In re the Estate of Arguello
Before: McFarland
Synopsis
Appeal from an order of the Superior Court of San Diego County directing the sale of certain real property of an estate.
The facts are stated in the opinion of the court.
McFarland, J. This is an appeal from an order directing the sale of certain real property of the estate, upon the petition of E. W. Morse, a creditor.
1. Appellants contend that the petition is fatally defective, because it does not contain the matters required to be stated therein by section 1537 of the Code of Civil Procedure.
It has been settled here that a substantial compliance with that section is sufficient. (Stuart v. Allen, 16 Cal. 501; Richardson v. Butler, 82 Cal. 174.) But it would not be necessary for respondent to invoke that rule in the case at bar, because the petition here is very full, and seems to cover every particular mentioned in the code, except one,—it neglects to state whether the real property was separate or community. But that defect is remedied by the fact that it is stated in the order directing the sale that the property was separate property. (The point originally made in appellants’ brief, that the petition was not verified, has since been met by a stipulation mending the record.)
2. It is contended that the order cannot stand, because there were no findings.
It has never been definitely determined here that findings were necessary in probate orders like the one involved in this case. In Estate of Sanderson, 74 [153]Cal. 201, some doubt on the subject was intimated.
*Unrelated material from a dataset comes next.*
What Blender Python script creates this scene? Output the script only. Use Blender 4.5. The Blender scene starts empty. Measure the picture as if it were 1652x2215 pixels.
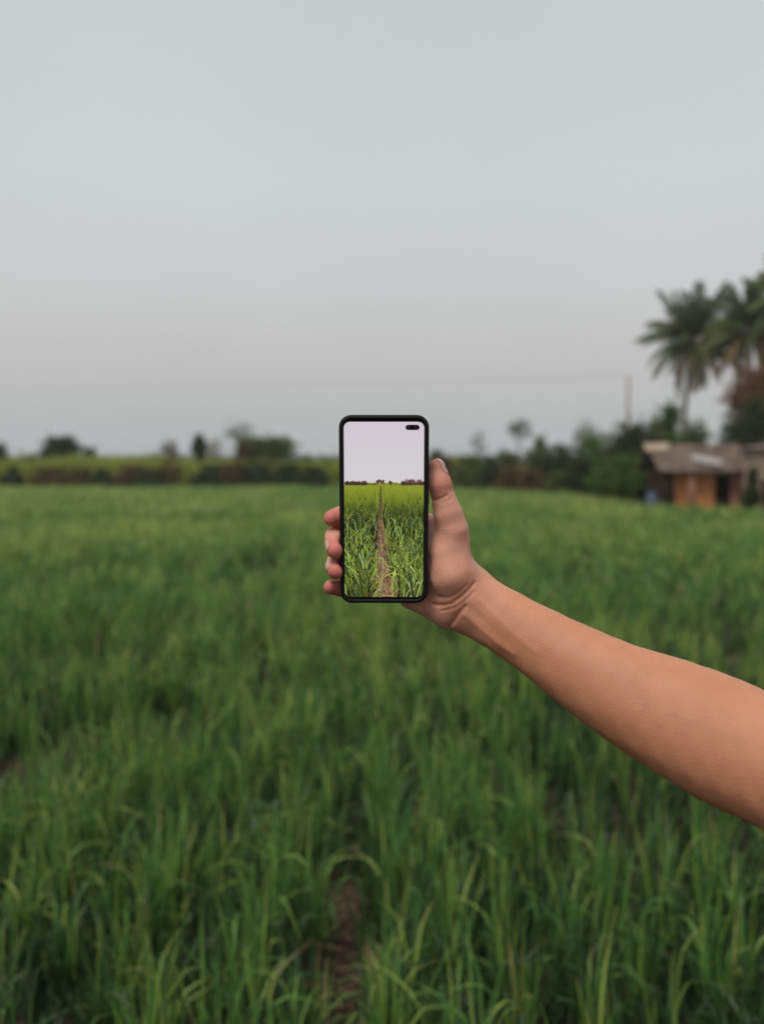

In Estate of Crosby, 55 Cal. 574, where there were findings, the point was made by counsel that findings on an order in probate for the sale of property were not authorized by the code, and this court merely said that findings were “proper.” But assuming that the rule about findings applies to probate orders in like manner as to an ordinary civil action tried without a jury, still appellants are in no position to make the point, because the record does not show that findings were not waived, and therefore does not show any error,—a thing which an appellant must always do affirmatively before he can expect to have a judgment reversed. The code does not unconditionally require findings; it requires them only when they have not been waived by one or more of the several methods therein mentioned. (Code Civ. Proc., sec. 634.) And as was said in Mulcahy v. Glazier, 51 Cal. 627: “A party, therefore, who comes here to say that the court below committed an error in failing to find the facts must, by bill of exceptions or some other similar and appropriate method, make it affirmatively appear by the record that no waiver of findings had in fact occurred in the court below; otherwise, the intendment here must go to the support and not to overthrow the judgment therein.” This rule has since been approved and reasserted. (See Reynolds v. Brumagin, 54 Cal. 258; Estate of Sanderson, 74 Cal. 201; Campbell v. Coburn, 77 Cal. 37.)